> [Given exercise]
Quote, with no changes, the lines that run from the top of the material to the line with "return d - hw, qx", both included.

> [Material provided]
<<<<

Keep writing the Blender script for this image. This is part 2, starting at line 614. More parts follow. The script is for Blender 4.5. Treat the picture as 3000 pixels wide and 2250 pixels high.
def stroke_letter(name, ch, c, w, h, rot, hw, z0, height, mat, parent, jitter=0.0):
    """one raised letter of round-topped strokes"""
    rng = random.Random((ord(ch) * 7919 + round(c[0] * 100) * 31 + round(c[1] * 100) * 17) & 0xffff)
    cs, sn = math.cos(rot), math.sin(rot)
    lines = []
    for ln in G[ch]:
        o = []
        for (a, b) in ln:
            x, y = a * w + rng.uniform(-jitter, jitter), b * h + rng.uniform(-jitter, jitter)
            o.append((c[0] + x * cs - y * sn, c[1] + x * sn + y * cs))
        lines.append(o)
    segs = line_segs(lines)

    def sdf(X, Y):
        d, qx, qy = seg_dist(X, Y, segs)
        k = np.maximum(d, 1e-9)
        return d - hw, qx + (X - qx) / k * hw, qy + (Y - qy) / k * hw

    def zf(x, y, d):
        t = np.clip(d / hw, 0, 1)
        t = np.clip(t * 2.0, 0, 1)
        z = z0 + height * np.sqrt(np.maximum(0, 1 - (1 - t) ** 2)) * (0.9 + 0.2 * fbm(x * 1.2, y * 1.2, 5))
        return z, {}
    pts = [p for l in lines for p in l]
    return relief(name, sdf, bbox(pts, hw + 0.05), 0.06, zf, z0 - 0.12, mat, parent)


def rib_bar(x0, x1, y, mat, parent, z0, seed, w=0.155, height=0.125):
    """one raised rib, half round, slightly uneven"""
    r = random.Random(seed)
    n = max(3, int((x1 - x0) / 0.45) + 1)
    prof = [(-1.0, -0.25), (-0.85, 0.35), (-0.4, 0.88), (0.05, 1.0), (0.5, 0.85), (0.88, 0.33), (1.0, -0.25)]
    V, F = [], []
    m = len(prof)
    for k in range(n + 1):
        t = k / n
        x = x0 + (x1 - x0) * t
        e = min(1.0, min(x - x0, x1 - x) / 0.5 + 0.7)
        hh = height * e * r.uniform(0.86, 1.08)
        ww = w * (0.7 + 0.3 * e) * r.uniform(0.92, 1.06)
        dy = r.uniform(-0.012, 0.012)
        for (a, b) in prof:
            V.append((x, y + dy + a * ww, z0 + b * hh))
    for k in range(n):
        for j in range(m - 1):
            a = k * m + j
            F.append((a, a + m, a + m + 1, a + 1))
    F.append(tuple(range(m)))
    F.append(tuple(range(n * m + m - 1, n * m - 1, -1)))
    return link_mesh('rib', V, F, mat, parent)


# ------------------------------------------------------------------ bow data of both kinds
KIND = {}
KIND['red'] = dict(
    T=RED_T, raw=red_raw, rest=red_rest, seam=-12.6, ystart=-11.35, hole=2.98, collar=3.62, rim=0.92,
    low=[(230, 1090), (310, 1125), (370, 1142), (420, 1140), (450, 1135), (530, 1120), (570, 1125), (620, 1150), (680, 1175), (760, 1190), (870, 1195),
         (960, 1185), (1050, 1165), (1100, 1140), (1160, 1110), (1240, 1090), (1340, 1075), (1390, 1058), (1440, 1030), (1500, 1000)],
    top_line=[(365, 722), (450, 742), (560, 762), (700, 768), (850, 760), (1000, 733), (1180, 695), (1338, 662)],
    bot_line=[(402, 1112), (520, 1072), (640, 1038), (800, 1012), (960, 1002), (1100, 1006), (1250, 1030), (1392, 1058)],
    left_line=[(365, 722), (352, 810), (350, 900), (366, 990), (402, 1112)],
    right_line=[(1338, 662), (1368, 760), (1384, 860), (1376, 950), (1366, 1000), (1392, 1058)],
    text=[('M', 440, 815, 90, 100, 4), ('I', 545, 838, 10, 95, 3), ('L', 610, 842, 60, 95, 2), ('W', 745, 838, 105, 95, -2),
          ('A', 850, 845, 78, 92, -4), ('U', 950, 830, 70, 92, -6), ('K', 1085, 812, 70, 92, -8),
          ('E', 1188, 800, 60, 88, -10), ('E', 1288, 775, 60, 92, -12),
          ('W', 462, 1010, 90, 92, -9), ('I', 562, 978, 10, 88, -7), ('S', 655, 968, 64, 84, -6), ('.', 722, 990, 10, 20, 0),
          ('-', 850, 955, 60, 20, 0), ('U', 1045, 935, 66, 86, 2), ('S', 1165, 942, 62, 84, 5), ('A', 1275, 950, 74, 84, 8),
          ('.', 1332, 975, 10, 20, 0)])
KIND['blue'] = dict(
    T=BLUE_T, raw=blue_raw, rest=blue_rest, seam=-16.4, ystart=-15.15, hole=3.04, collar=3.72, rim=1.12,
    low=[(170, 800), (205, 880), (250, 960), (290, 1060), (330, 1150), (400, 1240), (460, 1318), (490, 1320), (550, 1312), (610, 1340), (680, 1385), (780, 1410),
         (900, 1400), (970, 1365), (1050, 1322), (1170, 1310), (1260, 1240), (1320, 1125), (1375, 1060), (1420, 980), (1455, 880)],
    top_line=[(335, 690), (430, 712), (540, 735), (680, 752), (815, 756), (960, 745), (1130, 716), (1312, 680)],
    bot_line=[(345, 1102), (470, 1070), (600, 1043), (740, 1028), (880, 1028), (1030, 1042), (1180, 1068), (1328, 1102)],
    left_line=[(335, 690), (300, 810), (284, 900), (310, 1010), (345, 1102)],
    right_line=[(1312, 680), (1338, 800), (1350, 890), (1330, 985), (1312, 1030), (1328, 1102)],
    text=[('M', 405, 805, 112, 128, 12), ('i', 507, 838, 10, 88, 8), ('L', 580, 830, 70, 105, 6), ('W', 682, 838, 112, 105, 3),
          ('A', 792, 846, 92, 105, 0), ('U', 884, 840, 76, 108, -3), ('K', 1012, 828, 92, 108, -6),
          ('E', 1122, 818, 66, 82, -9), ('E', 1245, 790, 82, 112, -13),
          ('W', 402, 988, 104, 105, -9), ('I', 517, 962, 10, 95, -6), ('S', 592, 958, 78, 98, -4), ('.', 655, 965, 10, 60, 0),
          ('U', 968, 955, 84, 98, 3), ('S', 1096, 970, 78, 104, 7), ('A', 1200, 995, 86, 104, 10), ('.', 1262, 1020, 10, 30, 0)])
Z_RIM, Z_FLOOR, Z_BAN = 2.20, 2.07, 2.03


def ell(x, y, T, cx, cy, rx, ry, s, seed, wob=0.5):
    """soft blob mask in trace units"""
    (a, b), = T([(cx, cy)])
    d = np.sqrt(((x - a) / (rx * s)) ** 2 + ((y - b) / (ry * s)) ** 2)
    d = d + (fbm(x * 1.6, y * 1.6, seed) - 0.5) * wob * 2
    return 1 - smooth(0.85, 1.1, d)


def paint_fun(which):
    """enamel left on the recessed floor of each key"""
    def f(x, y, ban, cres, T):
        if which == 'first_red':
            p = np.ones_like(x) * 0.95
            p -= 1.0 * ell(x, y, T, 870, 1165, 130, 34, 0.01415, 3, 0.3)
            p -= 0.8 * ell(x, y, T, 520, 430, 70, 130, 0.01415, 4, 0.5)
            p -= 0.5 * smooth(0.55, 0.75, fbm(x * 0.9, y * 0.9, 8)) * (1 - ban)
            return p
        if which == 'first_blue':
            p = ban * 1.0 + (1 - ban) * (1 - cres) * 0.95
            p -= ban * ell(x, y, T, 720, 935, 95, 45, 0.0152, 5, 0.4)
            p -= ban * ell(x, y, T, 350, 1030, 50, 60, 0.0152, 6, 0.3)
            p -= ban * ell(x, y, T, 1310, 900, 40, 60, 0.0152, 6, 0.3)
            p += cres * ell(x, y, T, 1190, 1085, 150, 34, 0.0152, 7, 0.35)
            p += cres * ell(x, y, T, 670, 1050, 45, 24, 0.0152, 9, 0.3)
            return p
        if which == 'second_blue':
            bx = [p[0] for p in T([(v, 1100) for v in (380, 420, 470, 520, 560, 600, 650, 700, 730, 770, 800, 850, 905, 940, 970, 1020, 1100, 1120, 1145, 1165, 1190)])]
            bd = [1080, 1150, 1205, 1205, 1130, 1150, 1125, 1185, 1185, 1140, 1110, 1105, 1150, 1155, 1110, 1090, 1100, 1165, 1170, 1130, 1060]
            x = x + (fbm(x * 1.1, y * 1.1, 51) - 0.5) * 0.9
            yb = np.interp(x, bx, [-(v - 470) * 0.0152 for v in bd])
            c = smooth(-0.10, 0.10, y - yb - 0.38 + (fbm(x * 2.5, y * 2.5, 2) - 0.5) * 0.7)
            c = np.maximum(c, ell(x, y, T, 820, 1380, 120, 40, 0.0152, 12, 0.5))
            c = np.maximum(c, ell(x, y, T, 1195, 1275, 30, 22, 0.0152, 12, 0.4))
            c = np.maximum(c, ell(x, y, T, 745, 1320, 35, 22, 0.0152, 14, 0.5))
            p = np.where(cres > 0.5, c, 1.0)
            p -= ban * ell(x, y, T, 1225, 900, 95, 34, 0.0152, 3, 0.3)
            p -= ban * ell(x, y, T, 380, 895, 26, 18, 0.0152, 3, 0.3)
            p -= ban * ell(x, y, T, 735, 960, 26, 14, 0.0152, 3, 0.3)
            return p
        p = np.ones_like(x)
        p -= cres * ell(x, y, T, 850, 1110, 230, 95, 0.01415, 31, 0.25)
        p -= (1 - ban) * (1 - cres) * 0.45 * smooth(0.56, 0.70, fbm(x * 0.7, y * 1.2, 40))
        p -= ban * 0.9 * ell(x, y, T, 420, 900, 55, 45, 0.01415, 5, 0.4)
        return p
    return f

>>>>

> [Answer to this exercise]
Keep writing the Blender script for this image. This is part 2, starting at line 614. More parts follow. The script is for Blender 4.5. Treat the picture as 3000 pixels wide and 2250 pixels high.
def stroke_letter(name, ch, c, w, h, rot, hw, z0, height, mat, parent, jitter=0.0):
    """one raised letter of round-topped strokes"""
    rng = random.Random((ord(ch) * 7919 + round(c[0] * 100) * 31 + round(c[1] * 100) * 17) & 0xffff)
    cs, sn = math.cos(rot), math.sin(rot)
    lines = []
    for ln in G[ch]:
        o = []
        for (a, b) in ln:
            x, y = a * w + rng.uniform(-jitter, jitter), b * h + rng.uniform(-jitter, jitter)
            o.append((c[0] + x * cs - y * sn, c[1] + x * sn + y * cs))
        lines.append(o)
    segs = line_segs(lines)

    def sdf(X, Y):
        d, qx, qy = seg_dist(X, Y, segs)
        k = np.maximum(d, 1e-9)
        return d - hw, qx + (X - qx) / k * hw, qy + (Y - qy) / k * hw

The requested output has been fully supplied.